High-intensity far-infrared laser with buffer gases

Abstract

Analytic expressions are given, using a four-level rate-equation model, for the dependence of the far-infrared (FIR) small-signal gain, of the saturation intensity of the FIR laser transition, of the output power of the FIR laser, and of the absorption coefficient of the pump beam on buffer-gas pressure. The model of Henningsen and Jensen [ IEEE J. Quantum Electron.QE-11, 248 ( 1975)] is modified by the inclusion of induced emission at the pump transition and by the inclusion of power broadening of the levels. The pressure behavior of the small-signal gain is described correctly by this modified model without anomalies in the large- and small-pressure limits, and, by using the expressions for the evaluation of experimental data, the rotational and the vibrational relaxation rates can be deduced for different laser and buffer gases.
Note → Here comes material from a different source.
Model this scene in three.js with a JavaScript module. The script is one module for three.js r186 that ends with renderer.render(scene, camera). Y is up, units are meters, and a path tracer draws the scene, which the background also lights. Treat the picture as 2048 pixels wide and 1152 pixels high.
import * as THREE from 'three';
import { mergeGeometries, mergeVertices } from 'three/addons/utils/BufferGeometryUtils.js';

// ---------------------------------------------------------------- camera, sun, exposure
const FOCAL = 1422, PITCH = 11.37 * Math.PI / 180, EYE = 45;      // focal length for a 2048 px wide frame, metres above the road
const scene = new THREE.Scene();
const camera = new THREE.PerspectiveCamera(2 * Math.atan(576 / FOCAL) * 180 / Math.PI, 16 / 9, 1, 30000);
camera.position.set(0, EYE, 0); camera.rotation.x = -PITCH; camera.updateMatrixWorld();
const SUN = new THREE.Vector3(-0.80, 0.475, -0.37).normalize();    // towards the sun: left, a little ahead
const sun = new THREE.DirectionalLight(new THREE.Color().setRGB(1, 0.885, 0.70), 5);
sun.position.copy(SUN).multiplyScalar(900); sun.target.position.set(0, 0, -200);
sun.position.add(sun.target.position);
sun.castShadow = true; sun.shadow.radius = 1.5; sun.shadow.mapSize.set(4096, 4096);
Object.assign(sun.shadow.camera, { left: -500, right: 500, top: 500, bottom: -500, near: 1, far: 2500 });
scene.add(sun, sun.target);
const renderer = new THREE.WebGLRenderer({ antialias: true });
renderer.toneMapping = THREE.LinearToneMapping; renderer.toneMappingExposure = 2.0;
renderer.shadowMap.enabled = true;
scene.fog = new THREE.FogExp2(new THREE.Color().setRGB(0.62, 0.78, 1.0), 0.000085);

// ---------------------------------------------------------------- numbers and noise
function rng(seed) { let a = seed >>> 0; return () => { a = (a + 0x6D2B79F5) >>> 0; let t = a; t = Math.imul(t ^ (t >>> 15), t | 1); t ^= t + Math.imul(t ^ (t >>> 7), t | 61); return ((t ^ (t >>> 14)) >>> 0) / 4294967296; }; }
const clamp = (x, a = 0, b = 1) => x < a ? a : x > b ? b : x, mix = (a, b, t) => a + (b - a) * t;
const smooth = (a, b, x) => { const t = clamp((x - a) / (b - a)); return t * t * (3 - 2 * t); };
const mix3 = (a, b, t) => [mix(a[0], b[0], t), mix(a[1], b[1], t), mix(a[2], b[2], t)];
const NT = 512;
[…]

An increase in the output power of the FIR laser is expected only if the pump rate is larger than the vibrational deexcitation rate. In this case the absorption is proportional to the increase of the vibrational deexcitation rate caused by the collision with the buffer-gas molecules. The output power of the FIR laser increases only as a result of the increased absorption. Adding buffer gas to the laser gas causes the gain of the material to decrease in both weak and strong pumping regimes.